Un des deux dièdre entre R18-R19

DSC03699

Fort sympathique

DSC03709

Dans le couloir après R19

DSC03713

Mat tout petit dans cette imensité entre R19 et R20

DSC03721

Encore une belle escalade...

Après une longueur, nous arrivons à la bifurcation entre la sortie originale et les deux autres sorties possibles. Nous laissons sur notre gauche la sortie originale pour arriver à l’aplomb de la célèbre fissure terminale, gravi par Eddi Stofer.

DSC03722

Presque une copie du Cambon "Ouest" ! Après R20

DSC03732

La cordée dans la Pierre-Allain, sortie presque en même temps...

DSC03741

La Célèbre Stofer, une belle affaire !

DSC03744

Encore quelques mètres et c'est tout bon !

Cette variante est tout autre qu’une variante. C’est une longueur à faire, une longueur qui clôture à merveille cette aventure alpine.

Pour mon erreur d’itinéraire en bas du bastion, je laisse Mat s’y élancer, son plaisir sera là tout du long, jusqu’à crier de joie, main sur l’arête. En second aussi je trouverai dans cette longueur le bonheur du vide, le plaisir de se hisser en haut de cette incroyable muraille.

DSC03746

Dans ces moments, on savoure, tout simplement...

L’aventure se termine, nous avons mis 8 heures et 15 minutes.

Il ne nous reste maintenant qu’une descente, mais pas n’importe laquelle.
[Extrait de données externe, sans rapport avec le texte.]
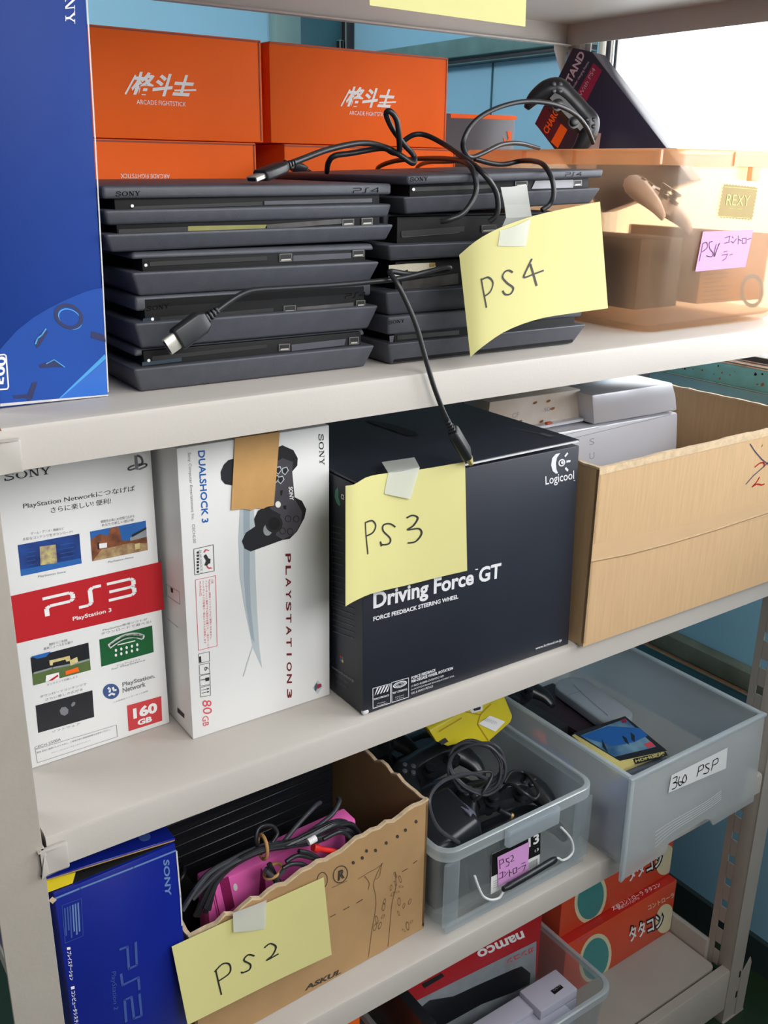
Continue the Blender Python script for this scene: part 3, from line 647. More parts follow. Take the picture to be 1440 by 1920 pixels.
for px in (1240, 1380):
    q = at(px, 275, 1, TT[2] - .0068); m = MB(); m.box(q.x - .002, q.x + .002, TT[2] - .0090, TT[2] - .0068, ZR - .016, ZR, ORIM); m.build('rim_rib', r)
GOLD = mat('olive_gold_sticker', (146, 122, 58), .45, .2, .1, 30); PGREEN = mat('pale_green_print', (196, 222, 120), .5, 0, 0)
r2 = thing('stamp_sticker', 'olive gold stamp-edged sticker lettered REXY on the orange tub', 'sticker', at(1380, 378, 1, .025))
m = MB(); pts = []
C4 = [(1356, 346), (1418, 352), (1408, 411), (1345, 406)]
for k in range(4):
    a, b = C4[k], C4[(k + 1) % 4]; n = 11 if k % 2 == 0 else 9
    L = math.hypot(b[0] - a[0], b[1] - a[1]); nx, ny = (b[1] - a[1]) / L, -(b[0] - a[0]) / L
    for i in range(n * 2): t = i / (n * 2); e = .0 if i % 2 else 2.2; pts.append((a[0] + (b[0] - a[0]) * t + nx * e, a[1] + (b[1] - a[1]) * t + ny * e))
rc(m, ST, pts, GOLD, .0012); m.build('sticker_sheet', r2)
m = MB(); tx(m, ST, 'REXY', (1359, 384), (1402, 386), (1362, 364), PGREEN, -.01, .0016); tx(m, ST, 'made in tokyo', (1365, 392), (1389, 393), (1365.5, 390), PGREEN, 0, .0016)
for q in ([(1357, 350), (1416, 355)], [(1343.5, 405), (1404, 409)]): ln(m, ST, q, .0005, PGREEN, .0016)
m.build('lettering', r2)
r2 = thing('sticky_note', 'pink sticky note hand-lettered for PS4 controllers on the orange tub', 'note', at(1355, 468, 1, .035))
m = MB(); rc(m, ST, [(1316.5, 434), (1411, 430), (1396, 500), (1302, 509)], PINKN, .0014); m.build('paper', r2)
m = MB()
for q in ([(1316, 455), (1313, 470), (1309, 490)], [(1316, 456), (1323, 454), (1324, 464), (1314, 472)], [(1334, 452), (1328, 455), (1329, 466), (1335, 474), (1332, 481), (1322, 479)], [(1341, 457), (1338, 470), (1337, 480), (1347, 455)], [(1347, 456), (1342, 468), (1338, 481)]): ln(m, ST, q, .0011, MARK, .0019, 3)
for q in ([(1357, 446), (1367, 442), (1364, 454)], [(1356, 456), (1367, 453)], [(1371, 443), (1373, 446)], [(1369, 452), (1373, 455), (1379, 447)], [(1383, 441), (1382, 458)], [(1383, 448), (1388, 451)], [(1390, 447), (1390, 456), (1397, 455), (1397, 446), (1390, 447)], [(1399, 449), (1407, 446)],
          [(1355, 472), (1362, 470)], [(1351, 478), (1362, 476), (1359, 484), (1352, 489)], [(1365, 478), (1372, 476)]): ln(m, ST, q, .0009, MARK, .0019)
m.build('handwriting', r2)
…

Il faut traverser les arêtes, tirer les rappels, passer un petit coucou à l’Aigle où nous retrouvons certains ayant fait la traversée, et enfin nous nous finissons les genoux en descendant jusqu’au Pont des Brebis, véritable torture non appréciable.

Non appréciable sera aussi la navette Jusque-là Bérarde, et encore moins appréciable fut pourmoi  le retour dans le pays Diois.

Il est minuit, je pars me coucher dans mon lit, la Meije en tête.